Ein Aufruf, zum Reichtag zu gehen, könnte nüchtern betrachtet aber auch allenfalls eine Lappalie sein, wenn Demonstranten vor dem Reichstag Gesicht und auch umstrittene historische Flaggen zeigten lediglich für ein schnelles Selfie für die sozialen Medien.

Michael Ballweg verweist auch bei Wagen 16 auf die Einbindung von Initiativen in den ursprünglich geplanten Zug der Wagen durch Berlin und die Veranstaltung vor Ort. Ballweg selbst hatte den Aufzug gar nicht organisiert, sagt er gegenüber TE, dass seien die Querdenker-341 als Leipzig gewesen, die auch dafür zuständig waren, die Auswahl der Wagen zusammenzustellen.

Die Dynamik um die Frage, wer eigentlich dazu aufgerufen hat, die Treppen des Reichstags zu besetzen, ist jedenfalls erstaunlich.
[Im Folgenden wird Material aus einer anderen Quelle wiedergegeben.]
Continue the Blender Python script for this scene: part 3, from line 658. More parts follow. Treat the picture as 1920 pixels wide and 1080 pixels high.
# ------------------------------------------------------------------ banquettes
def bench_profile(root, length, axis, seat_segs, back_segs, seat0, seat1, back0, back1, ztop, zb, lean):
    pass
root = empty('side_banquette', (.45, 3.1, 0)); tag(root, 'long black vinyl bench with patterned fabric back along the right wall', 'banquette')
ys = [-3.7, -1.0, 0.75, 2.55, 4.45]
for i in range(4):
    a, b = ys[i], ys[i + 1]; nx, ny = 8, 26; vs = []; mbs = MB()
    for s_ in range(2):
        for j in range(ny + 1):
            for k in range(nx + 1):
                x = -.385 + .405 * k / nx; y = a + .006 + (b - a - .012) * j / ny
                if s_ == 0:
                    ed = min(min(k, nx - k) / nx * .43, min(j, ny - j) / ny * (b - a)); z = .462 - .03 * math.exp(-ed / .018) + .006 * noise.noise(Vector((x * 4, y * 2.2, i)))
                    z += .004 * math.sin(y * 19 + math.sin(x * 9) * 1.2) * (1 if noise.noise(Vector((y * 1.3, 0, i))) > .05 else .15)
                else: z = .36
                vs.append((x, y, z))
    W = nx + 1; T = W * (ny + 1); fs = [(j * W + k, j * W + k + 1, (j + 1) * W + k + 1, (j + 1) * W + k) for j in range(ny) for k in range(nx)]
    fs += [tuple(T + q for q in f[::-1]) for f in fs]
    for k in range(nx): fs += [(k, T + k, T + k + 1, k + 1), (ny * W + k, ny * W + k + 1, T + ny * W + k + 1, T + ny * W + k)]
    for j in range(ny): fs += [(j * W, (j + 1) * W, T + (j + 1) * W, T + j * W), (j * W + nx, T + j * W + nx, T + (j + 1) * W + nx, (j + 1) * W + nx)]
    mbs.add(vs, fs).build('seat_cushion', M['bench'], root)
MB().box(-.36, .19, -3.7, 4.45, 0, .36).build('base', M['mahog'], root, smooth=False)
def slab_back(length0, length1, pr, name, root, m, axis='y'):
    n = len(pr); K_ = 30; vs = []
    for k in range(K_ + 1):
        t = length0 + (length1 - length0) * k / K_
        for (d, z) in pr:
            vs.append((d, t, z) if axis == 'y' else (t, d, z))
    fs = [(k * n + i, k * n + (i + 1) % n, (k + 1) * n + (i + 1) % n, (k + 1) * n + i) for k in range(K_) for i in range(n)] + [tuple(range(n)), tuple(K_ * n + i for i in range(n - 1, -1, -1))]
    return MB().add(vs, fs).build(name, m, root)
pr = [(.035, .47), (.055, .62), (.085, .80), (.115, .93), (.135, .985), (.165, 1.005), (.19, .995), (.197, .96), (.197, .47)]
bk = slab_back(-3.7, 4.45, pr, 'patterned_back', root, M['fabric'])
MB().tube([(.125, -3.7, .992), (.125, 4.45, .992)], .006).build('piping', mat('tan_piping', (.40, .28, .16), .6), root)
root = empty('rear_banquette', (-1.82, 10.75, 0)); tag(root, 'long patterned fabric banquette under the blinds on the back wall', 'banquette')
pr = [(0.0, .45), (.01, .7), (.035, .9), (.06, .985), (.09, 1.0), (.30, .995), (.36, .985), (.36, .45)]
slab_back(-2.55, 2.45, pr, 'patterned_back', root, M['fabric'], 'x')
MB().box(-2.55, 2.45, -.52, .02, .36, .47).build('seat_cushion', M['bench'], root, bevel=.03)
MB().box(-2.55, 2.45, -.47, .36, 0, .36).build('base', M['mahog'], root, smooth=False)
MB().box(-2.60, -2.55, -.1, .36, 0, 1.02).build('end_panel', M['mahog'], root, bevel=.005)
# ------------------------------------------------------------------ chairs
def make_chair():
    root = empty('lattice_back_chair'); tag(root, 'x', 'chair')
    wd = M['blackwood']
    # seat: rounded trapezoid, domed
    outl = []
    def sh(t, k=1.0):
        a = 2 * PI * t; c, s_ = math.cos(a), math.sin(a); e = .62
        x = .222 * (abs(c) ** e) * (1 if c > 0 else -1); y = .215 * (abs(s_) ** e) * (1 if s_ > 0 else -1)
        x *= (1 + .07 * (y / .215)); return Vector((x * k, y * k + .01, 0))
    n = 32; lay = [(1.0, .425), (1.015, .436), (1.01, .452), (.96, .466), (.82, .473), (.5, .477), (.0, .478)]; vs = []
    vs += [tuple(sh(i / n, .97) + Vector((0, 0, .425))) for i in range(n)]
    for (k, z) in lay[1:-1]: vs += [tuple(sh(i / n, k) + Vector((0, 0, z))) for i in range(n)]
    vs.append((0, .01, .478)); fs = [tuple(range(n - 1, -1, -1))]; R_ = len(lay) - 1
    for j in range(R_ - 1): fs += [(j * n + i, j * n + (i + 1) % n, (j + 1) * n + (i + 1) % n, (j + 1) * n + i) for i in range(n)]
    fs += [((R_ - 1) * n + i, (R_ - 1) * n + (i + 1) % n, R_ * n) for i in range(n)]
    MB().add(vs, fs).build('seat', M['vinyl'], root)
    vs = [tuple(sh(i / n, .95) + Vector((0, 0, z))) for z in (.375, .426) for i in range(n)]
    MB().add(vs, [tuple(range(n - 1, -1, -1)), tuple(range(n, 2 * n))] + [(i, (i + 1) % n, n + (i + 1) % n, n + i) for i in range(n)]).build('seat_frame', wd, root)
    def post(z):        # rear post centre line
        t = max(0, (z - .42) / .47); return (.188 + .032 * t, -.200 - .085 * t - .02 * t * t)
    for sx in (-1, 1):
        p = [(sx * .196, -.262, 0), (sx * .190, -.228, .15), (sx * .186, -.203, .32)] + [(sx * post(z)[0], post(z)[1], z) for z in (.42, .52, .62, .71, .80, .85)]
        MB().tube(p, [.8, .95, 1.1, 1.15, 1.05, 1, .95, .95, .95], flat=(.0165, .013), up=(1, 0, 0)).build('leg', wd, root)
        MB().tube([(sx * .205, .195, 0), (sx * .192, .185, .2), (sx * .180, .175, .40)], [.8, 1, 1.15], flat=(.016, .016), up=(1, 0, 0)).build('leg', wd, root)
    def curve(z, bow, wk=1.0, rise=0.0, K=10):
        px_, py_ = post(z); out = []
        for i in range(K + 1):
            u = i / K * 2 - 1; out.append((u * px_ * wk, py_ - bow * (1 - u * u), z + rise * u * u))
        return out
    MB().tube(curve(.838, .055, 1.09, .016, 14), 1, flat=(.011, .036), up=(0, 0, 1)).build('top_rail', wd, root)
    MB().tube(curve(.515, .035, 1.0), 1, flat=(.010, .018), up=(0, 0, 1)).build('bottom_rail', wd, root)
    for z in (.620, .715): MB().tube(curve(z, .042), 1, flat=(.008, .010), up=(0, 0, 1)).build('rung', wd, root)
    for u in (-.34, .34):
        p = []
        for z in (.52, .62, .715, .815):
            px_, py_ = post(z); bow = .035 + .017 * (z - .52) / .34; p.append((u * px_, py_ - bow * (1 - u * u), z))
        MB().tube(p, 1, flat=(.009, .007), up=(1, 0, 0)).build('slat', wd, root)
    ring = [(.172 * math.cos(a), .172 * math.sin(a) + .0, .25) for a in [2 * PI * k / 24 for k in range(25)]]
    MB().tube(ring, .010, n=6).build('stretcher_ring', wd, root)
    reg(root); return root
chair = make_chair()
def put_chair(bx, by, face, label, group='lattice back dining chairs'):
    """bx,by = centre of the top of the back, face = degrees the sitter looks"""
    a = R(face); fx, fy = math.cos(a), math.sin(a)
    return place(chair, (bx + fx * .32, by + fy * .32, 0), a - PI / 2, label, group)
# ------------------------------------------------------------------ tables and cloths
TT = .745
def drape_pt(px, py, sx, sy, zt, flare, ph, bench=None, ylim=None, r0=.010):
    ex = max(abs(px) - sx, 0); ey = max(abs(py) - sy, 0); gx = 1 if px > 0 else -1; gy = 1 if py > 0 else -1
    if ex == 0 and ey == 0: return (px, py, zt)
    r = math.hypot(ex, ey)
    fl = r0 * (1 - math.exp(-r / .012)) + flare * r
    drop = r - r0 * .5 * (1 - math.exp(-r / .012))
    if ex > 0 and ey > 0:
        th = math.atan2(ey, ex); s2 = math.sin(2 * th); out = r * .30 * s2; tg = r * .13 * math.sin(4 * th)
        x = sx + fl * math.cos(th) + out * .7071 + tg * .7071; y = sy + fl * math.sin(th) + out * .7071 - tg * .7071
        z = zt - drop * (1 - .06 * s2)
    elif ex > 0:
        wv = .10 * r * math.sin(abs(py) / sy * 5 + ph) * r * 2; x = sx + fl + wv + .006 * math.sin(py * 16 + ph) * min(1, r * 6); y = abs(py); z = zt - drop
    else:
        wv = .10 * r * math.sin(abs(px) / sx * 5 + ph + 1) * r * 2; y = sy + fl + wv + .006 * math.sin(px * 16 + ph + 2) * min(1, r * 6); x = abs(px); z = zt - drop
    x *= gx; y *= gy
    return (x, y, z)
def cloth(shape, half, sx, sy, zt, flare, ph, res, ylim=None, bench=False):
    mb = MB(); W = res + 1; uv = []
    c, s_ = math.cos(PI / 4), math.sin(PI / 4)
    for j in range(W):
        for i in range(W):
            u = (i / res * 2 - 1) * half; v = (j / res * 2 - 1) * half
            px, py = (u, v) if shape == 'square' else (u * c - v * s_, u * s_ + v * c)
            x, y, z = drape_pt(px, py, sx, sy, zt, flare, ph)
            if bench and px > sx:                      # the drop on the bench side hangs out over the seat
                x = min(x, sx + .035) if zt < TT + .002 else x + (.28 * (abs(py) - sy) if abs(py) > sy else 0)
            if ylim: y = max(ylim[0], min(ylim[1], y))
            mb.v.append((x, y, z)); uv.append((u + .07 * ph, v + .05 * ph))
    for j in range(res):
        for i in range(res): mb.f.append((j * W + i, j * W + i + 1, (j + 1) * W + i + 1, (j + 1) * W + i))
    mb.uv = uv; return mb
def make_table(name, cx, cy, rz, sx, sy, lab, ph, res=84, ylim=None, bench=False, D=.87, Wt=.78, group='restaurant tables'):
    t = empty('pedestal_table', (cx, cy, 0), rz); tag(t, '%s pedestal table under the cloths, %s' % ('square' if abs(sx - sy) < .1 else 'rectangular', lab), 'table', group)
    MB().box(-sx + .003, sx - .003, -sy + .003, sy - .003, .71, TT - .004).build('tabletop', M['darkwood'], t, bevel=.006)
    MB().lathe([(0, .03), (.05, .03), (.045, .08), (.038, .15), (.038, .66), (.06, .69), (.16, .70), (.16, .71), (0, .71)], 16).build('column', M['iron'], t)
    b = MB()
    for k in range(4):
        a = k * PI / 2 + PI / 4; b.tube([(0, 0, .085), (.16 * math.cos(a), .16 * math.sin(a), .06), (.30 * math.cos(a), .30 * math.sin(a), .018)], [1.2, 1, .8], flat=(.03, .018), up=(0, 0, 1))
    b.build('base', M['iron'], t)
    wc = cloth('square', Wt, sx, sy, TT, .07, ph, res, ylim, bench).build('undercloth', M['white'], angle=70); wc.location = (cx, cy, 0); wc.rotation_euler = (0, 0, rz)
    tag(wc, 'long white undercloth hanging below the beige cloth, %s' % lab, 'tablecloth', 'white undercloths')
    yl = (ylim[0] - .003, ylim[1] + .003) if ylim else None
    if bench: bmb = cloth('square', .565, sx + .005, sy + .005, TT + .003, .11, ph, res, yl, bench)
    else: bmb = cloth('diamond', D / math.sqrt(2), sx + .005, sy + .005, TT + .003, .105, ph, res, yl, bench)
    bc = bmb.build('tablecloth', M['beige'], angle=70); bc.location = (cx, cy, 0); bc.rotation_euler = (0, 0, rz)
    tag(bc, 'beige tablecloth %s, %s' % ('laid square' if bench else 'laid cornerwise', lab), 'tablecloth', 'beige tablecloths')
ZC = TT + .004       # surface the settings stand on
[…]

Denn zunächst einmal ist die Aufforderung zum Reichstag  zu gehen ganz harmlos, das darf ja jeder. Sie kann hier allenfalls eine ordnungspolitische Frage sein, so dort keine Demonstration genehmigt war, die genehmigte Demo also zu etwas aufruft, das ihr nicht genehmigt wurde. Wenn also Politik und Medien den Querdenkern oder dem Umfeld unterstellen, den Reichstag gestürmt zu haben, dann kann das auch für Innensenator Andreas Geisel schwer nach hinten losgehen: Immerhin hat er laut Ballweg Demonstrationen zugelassen, die viel unmittelbarer mit der Klientel am Reichstagstreppchen zusammenzubringen sind. Und wer diese Demonstrationen genehmigt, der ist auch, so Ballweg im Interview mit TE, für die Sicherheit verantwortlich.